Thank you Eileen for flagging this up, fresh back from Oz, out of local loops. What ever you said sounded intriguing.
From the get go, ordering Tickets, the email that came back was quirky and playful and kind. Also mysterious. Signed We Are Sound. No web site, no pointers to further definitions. I had to look them up this morning and found this:
http://www.we-are-sound.com/gigs
Michael, who of course was up for it even the late last performance, the 9.45 one, and I rocked up at Blythburgh and after a meal walked up the dark narrow lane to the Cathedral in the Marshes. All was quiet around, we were the only ones, no dramatic illumination but a warm reddish glow from the clear story and chancel windows.
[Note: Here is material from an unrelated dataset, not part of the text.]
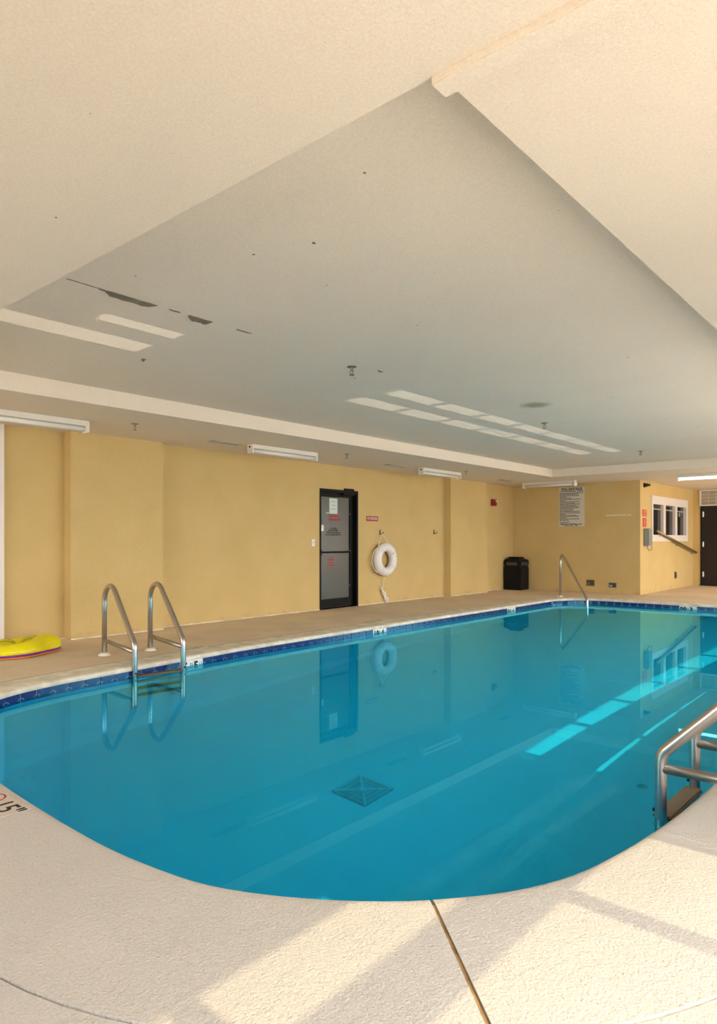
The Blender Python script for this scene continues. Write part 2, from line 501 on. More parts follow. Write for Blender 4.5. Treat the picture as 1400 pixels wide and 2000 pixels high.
for s0 in joints:
    p, t, n = fr(s0); q = (s0 % PER) / PER * NS; w = wid[int(q) % NS]; mb = MB()
    c = [(p + n*.022 - t*.0062), (p + n*w - t*.0062), (p + n*w + t*.0062), (p + n*.022 + t*.0062)]
    mb.add([(v.x, v.y, -.03) for v in c] + [(v.x, v.y, -.006) for v in c], [(0,3,2,1),(4,5,6,7),(0,1,5,4),(1,2,6,5),(2,3,7,6),(3,0,4,7)])
    at_world(mb.build('joint_sealant', 'sealant'), pool)
# shell
def floor_z(y):
    t = min(1, max(0, (y - 5.0) / 8.6)); return -1.72 + t * .80
mb = MB()
for p, t, n in OUT:
    fz = floor_z(p.y)
    q = p - n * .14
    mb.v += [(p.x + n.x*.03, p.y + n.y*.03, -.006), (p.x + n.x*.012, p.y + n.y*.012, -.02), (p.x + n.x*.012, p.y + n.y*.012, -LIP-.157), (p.x, p.y, -LIP-.16), (p.x - n.x*.004, p.y - n.y*.004, fz + .16), (p.x - n.x*.045, p.y - n.y*.045, fz + .05), (q.x, q.y, fz)]
NP = 7
for i in range(NS):
    j = (i + 1) % NS
    for c in range(NP - 1): mb.f.append((i*NP+c, j*NP+c, j*NP+c+1, i*NP+c+1))
shell = mb.build('pool_wall', 'pool_plaster', smooth=True); at_world(shell, pool)
# floor of the basin as strips across y, clipped to the outline
bm = bmesh.new()
loop = [bm.verts.new((mb.v[i*NP+NP-1])) for i in range(NS)]
es = [bm.edges.new((loop[i], loop[(i+1) % NS])) for i in range(NS)]
bmesh.ops.triangle_fill(bm, use_beauty=True, edges=es)
for yc in [4.99, 5.01] + [6 + k for k in range(7)]:
    bmesh.ops.bisect_plane(bm, geom=list(bm.verts) + list(bm.edges) + list(bm.faces), plane_co=(0, yc, 0), plane_no=(0, 1, 0))
for v in bm.verts: v.co.z = floor_z(v.co.y)
bmesh.ops.recalc_face_normals(bm, faces=bm.faces)
me = bpy.data.meshes.new('basin_floor'); bm.to_mesh(me); bm.free(); me.materials.append(MATS['pool_plaster'])
basin = bpy.data.objects.new('basin_floor', me); COL.objects.link(basin); at_world(basin, pool)

# grout bed behind the tiles
mb = MB()
for p, t, n in OUT:
    mb.v += [(p.x + n.x*.008, p.y + n.y*.008, -LIP + .002), (p.x + n.x*.008, p.y + n.y*.008, -LIP - .156)]
for i in range(NS):
    j = (i+1) % NS; mb.f.append((2*i, 2*j, 2*j+1, 2*i+1))
at_world(mb.build('grout_bed', 'grout'), pool)

# waterline tiles, one object each
TP = .1524
mbt = MB(); mbt.box(-.0725, .0725, -.003, .006, .0025, .1495)
tile_proto = mbt.build('waterline_tile', 'cobalt_glaze', bevel=.002); tile_me = tile_proto.data; bpy.data.objects.remove(tile_proto)
mbm = MB(); mbm.box(-.1495, .1495, -.0035, .006, .0025, .1495)
mk_proto = mbm.build('depth_tile', 'marker_white', bevel=.002); mk_me = mk_proto.data; bpy.data.objects.remove(mk_proto)
s_marks = [(s_near(-5.93, 4.24), '5', 'IN', '5', 'FT'), (s_near(-5.985, 7.39), '10', 'IN', '4', 'FT'), (s_near(-5.985, 11.27), '06', 'IN', '4', 'FT'), (s_near(-3.66, 13.64), '00', 'IN', '3', 'FT')]
nt_ = int(round(PER / TP)); TPx = PER / nt_
slots = {}
for s, *tx in s_marks:
    i = int(round(s / TPx - 1)); slots[i % nt_] = tx; slots[(i + 1) % nt_] = None
bpy.context.view_layer.update()
for i in range(nt_):
    if i in slots and slots[i] is None: continue
    big = i in slots
    s = (i + (1.0 if big else .5)) * TPx
    p, t, n = fr(s)
    o = bpy.data.objects.new('depth_tile' if big else 'waterline_tile', mk_me if big else tile_me); COL.objects.link(o)
    inn = -n                                  # faces the water
    right = Vector((-inn.y, inn.x))           # viewer's right when looking at the face: up x normal
    r3 = Vector((right.x, right.y, 0)); u3 = Vector((0, 0, 1)); f3 = Vector((inn.x, inn.y, 0))
    M = Matrix((r3, -f3, u3)).transposed().to_4x4(); M.translation = (p.x, p.y, -LIP - .152)
    at_world(o, pool); o.matrix_world = M
    if big:
        tx = slots[i]; c3 = Vector((p.x, p.y, -LIP - .055)) + f3 * .0042
        tm = [text('depth_figure', tx[0], .115, 'black_ink', c3 - r3*.085 - u3*.012, r3, u3, bold=.006),
              text('depth_figure', tx[1], .040, 'black_ink', c3 - r3*.005 + u3*.012, r3, u3),
              text('depth_figure', tx[2], .115, 'black_ink', c3 + r3*.055 - u3*.012, r3, u3, bold=.006),
              text('depth_figure', tx[3], .045, 'grey_ink', c3 + r3*.118 + u3*.005, r3, u3)]
        bpy.context.view_layer.update()
        for q in tm: q.parent = o; q.matrix_parent_inverse = M.inverted()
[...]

We quickened our step eager not to be late but we weren’t and opening the great door were greeted by a gathering of smiling youngish confident welcoming people.
‘You do not need your ticket but I can take it from you if you wish’.
No need to scrabble for the front stalls for the best view for there would be no view.
Putting on our ‘sleep masks’, I was aware of a movement of people coming around us. The piano began, mens’ voices from another side began. The first song words were not English, words being immaterial, the sound entered. Even when the English songs began and I heard the words, I forgot them as they washed over my mind and other thoughts like tides came and replaced them. I gave up trying to remember and found some more, took other turnings and meanderings.
The kindness, quirkiness, gentleness, of music and words enveloping all around the huge Gothic arched ancient structure and us – may be a hundred of us – all still all listening . With the eyes, rested no longer doing fly yoga, the ears were open to hear.
We had to have a whisky in the pub afterwards, finding Rodderick on the way. As luck would have it, one of the troupe – the partner of a singer – came and sat with us.
“I do not like to sit alone” she said honestly.
Turns out they are bussed in from Cambridge. A loose group of 100 singing volunteers organised by the small dark haired woman who introduced the event this evening, the one who smiled and played with us, who is a music scholar from Cambridge. The are a new and forming group – since 2016? I will follow with pleasure.